- _Instruction_:
Single out the lines that include the word "picture". Copy them.

-- Start Records for this exercise --

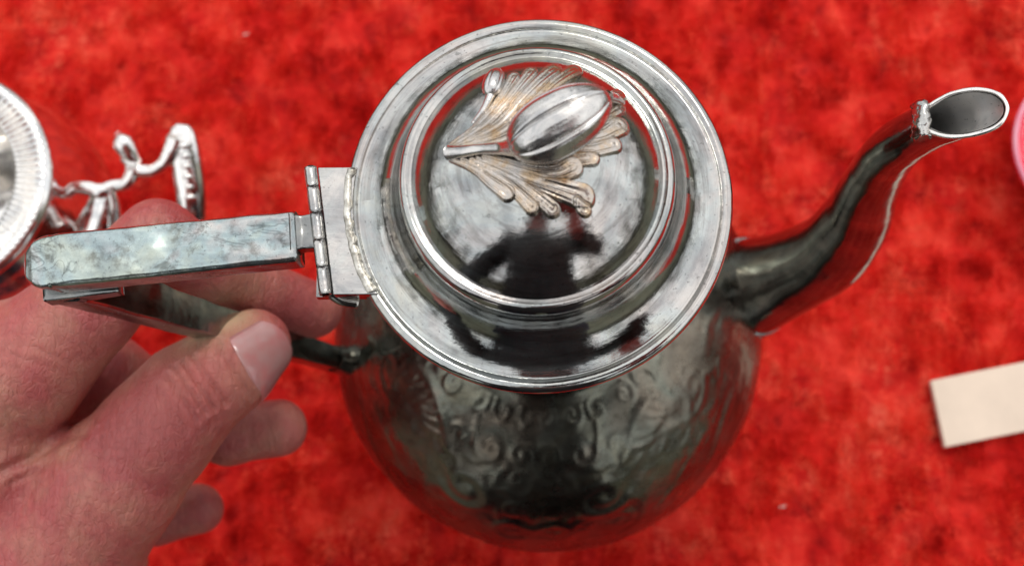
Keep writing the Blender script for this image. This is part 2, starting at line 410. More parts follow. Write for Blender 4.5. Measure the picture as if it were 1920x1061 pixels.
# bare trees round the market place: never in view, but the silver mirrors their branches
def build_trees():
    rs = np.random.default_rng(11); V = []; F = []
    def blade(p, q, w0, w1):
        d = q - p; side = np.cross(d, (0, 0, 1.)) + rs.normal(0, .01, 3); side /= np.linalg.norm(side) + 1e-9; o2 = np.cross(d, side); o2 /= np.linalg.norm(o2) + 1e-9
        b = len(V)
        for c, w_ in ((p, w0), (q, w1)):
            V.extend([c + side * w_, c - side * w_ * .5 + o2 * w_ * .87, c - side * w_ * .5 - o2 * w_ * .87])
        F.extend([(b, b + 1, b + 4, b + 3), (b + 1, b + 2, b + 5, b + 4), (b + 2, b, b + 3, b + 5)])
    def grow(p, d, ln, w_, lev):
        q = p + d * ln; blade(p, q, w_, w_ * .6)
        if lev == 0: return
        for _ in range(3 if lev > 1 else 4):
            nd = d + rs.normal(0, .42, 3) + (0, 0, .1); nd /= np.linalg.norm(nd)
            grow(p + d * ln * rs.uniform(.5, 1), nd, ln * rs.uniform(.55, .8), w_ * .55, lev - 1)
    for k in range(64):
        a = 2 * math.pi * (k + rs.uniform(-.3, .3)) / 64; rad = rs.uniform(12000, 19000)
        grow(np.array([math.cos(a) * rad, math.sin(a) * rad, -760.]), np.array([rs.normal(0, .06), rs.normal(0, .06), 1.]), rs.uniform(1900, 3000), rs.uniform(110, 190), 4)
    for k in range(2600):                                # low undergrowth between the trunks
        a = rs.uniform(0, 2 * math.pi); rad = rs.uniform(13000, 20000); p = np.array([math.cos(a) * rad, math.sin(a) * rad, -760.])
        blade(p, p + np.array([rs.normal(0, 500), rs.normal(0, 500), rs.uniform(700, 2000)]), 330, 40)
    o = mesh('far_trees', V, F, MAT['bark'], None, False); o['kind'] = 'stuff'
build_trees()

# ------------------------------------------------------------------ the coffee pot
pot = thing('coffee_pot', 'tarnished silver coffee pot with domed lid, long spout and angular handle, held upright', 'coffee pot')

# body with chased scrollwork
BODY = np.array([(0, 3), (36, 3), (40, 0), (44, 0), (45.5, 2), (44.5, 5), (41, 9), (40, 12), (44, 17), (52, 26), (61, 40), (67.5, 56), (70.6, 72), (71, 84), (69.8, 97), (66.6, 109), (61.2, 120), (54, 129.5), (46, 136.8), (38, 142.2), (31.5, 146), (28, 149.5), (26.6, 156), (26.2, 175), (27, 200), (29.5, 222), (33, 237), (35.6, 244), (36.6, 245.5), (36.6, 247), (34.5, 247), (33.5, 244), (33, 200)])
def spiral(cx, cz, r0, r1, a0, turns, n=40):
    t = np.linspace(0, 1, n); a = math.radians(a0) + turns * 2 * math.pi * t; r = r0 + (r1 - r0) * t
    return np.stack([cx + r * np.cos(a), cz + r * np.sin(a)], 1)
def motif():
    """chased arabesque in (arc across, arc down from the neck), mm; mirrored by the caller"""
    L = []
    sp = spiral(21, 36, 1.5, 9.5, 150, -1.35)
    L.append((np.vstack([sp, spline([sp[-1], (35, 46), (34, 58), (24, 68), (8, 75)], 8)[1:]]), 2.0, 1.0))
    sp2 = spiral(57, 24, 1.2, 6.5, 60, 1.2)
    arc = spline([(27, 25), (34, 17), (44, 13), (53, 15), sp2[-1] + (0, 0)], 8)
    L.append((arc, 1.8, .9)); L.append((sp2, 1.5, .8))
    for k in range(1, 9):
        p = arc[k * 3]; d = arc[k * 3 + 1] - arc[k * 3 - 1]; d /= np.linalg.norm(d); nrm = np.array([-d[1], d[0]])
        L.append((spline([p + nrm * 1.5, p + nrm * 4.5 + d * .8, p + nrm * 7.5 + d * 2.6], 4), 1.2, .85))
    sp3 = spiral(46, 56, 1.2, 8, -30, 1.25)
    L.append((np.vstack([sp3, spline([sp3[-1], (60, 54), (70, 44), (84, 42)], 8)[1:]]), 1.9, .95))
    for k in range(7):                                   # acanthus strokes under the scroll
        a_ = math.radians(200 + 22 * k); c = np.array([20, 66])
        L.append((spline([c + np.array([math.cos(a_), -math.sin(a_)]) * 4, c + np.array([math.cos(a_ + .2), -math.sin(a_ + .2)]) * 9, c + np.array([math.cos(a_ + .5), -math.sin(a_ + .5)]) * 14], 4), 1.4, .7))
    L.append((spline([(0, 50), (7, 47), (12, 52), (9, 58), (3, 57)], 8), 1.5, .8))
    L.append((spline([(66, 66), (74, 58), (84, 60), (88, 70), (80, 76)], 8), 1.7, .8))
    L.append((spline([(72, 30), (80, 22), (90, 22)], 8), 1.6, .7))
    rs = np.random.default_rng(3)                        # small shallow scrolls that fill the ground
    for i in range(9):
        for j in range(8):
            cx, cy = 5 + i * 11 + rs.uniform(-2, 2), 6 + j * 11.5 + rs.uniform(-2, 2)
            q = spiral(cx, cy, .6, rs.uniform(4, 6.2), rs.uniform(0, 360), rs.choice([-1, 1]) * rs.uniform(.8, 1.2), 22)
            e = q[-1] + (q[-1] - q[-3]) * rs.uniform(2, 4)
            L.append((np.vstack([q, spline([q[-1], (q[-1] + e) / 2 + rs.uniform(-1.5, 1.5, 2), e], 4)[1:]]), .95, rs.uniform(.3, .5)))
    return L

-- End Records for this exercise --
-- Start Records for this exercise --

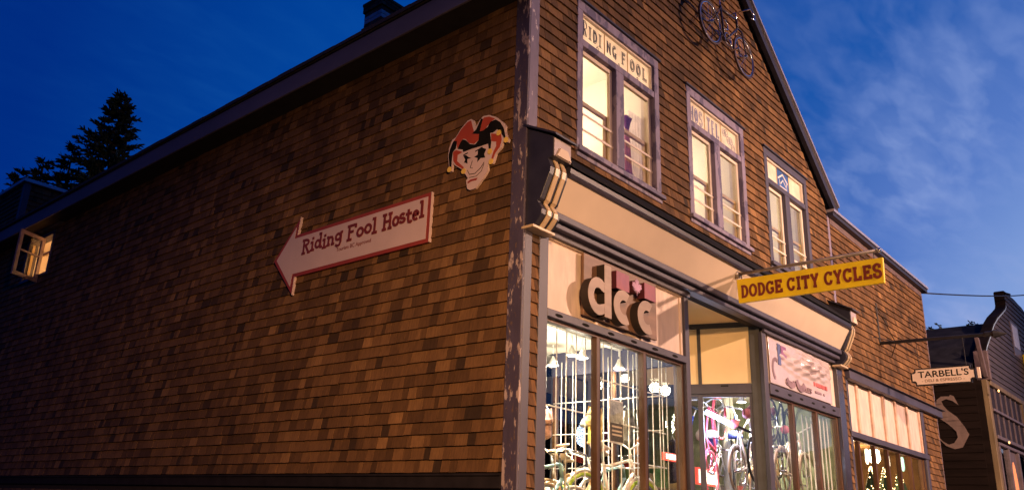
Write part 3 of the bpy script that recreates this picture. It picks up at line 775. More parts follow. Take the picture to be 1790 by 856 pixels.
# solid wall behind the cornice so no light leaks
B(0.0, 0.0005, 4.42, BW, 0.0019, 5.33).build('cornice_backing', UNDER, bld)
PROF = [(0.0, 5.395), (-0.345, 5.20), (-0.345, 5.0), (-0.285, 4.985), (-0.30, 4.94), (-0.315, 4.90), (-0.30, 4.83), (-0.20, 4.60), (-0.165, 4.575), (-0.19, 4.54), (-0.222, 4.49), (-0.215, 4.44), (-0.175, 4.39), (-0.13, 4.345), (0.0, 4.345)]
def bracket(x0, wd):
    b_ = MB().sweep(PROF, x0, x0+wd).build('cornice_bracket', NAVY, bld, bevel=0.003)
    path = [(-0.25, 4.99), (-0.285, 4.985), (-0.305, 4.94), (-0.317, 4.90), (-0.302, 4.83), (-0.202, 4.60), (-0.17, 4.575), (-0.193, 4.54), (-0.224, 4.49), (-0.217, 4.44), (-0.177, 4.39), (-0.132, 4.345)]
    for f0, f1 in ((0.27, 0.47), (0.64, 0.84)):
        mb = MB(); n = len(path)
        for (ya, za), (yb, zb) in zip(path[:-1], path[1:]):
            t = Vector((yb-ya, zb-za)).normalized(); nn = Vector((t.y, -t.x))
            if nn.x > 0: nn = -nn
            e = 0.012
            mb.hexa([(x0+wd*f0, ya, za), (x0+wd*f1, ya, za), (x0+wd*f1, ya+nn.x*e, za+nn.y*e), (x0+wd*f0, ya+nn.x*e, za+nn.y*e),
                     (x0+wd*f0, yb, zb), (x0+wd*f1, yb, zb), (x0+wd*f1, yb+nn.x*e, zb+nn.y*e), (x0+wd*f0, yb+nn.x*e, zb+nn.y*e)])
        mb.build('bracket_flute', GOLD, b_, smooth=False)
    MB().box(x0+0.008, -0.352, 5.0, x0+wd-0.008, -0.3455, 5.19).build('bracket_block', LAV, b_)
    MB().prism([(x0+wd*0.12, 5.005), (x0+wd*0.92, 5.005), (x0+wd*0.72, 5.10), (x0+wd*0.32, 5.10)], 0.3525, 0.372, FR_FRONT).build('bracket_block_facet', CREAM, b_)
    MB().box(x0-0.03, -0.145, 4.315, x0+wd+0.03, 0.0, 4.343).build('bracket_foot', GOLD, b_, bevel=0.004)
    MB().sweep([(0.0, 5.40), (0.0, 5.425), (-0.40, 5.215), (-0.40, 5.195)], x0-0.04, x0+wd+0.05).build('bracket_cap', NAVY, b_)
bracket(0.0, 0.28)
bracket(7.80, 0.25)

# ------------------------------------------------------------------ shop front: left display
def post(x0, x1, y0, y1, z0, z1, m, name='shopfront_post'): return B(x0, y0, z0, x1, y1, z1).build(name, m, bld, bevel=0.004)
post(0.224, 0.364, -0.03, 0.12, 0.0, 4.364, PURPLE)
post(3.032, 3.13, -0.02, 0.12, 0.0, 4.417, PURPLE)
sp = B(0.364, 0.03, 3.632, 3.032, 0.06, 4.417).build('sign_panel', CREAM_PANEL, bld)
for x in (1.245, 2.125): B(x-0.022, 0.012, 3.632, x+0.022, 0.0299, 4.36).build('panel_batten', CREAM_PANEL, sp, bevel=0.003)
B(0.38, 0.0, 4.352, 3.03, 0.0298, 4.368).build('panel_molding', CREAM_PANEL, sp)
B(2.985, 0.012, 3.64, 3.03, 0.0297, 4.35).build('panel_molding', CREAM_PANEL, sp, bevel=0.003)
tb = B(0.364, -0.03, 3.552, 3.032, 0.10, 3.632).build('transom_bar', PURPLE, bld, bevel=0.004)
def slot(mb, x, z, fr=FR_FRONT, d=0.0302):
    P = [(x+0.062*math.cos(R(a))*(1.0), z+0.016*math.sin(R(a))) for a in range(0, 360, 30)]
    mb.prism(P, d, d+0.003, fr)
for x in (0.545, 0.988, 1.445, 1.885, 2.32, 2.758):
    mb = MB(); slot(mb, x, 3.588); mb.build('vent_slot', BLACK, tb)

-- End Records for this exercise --

- _Worked answer_:
Keep writing the Blender script for this image. This is part 2, starting at line 410. More parts follow. Write for Blender 4.5. Measure the picture as if it were 1920x1061 pixels.
Write part 3 of the bpy script that recreates this picture. It picks up at line 775. More parts follow. Take the picture to be 1790 by 856 pixels.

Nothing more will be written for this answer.